Restate, exactly and only, the lines from the first through the line containing "S.camera = cam".

━━━━━ SUPPLIED DATA

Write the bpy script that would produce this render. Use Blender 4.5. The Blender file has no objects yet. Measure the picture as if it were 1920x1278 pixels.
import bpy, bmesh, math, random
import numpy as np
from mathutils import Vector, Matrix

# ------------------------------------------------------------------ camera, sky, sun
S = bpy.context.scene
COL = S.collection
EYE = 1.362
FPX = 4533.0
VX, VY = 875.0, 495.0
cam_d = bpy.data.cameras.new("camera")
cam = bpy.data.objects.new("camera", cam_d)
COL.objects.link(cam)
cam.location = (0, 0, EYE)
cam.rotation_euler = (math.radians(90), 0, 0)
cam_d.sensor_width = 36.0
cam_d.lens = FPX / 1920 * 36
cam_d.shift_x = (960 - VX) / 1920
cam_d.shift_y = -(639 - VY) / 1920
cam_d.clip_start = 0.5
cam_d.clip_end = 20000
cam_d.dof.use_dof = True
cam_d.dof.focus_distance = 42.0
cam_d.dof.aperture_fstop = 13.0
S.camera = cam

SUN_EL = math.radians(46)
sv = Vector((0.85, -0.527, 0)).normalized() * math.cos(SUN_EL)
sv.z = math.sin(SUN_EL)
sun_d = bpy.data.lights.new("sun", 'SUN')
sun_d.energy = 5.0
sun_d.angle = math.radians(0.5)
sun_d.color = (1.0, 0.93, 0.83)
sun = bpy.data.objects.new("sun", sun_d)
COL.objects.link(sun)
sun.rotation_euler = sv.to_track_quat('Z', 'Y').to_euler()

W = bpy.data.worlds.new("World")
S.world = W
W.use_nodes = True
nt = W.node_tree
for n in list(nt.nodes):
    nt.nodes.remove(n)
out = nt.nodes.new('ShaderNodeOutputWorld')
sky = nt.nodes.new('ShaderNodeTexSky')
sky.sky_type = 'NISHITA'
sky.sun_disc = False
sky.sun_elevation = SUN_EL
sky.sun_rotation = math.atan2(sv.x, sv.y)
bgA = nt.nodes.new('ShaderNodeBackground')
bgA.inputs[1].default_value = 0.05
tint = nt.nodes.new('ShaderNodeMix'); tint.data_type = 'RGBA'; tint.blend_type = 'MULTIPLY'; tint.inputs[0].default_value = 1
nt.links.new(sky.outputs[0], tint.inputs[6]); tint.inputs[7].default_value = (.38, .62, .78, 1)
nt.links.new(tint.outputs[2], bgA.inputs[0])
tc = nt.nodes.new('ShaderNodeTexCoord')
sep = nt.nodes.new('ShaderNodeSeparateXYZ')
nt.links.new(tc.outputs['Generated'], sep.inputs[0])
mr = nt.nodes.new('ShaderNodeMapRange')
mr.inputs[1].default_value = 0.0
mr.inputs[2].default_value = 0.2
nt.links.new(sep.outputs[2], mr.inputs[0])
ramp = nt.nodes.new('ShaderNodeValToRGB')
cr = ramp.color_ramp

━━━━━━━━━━

◆ **ANSWER TO THIS TASK**
Write the bpy script that would produce this render. Use Blender 4.5. The Blender file has no objects yet. Measure the picture as if it were 1920x1278 pixels.
import bpy, bmesh, math, random
import numpy as np
from mathutils import Vector, Matrix

# ------------------------------------------------------------------ camera, sky, sun
S = bpy.context.scene
COL = S.collection
EYE = 1.362
FPX = 4533.0
VX, VY = 875.0, 495.0
cam_d = bpy.data.cameras.new("camera")
cam = bpy.data.objects.new("camera", cam_d)
COL.objects.link(cam)
cam.location = (0, 0, EYE)
cam.rotation_euler = (math.radians(90), 0, 0)
cam_d.sensor_width = 36.0
cam_d.lens = FPX / 1920 * 36
cam_d.shift_x = (960 - VX) / 1920
cam_d.shift_y = -(639 - VY) / 1920
cam_d.clip_start = 0.5
cam_d.clip_end = 20000
cam_d.dof.use_dof = True
cam_d.dof.focus_distance = 42.0
cam_d.dof.aperture_fstop = 13.0
S.camera = cam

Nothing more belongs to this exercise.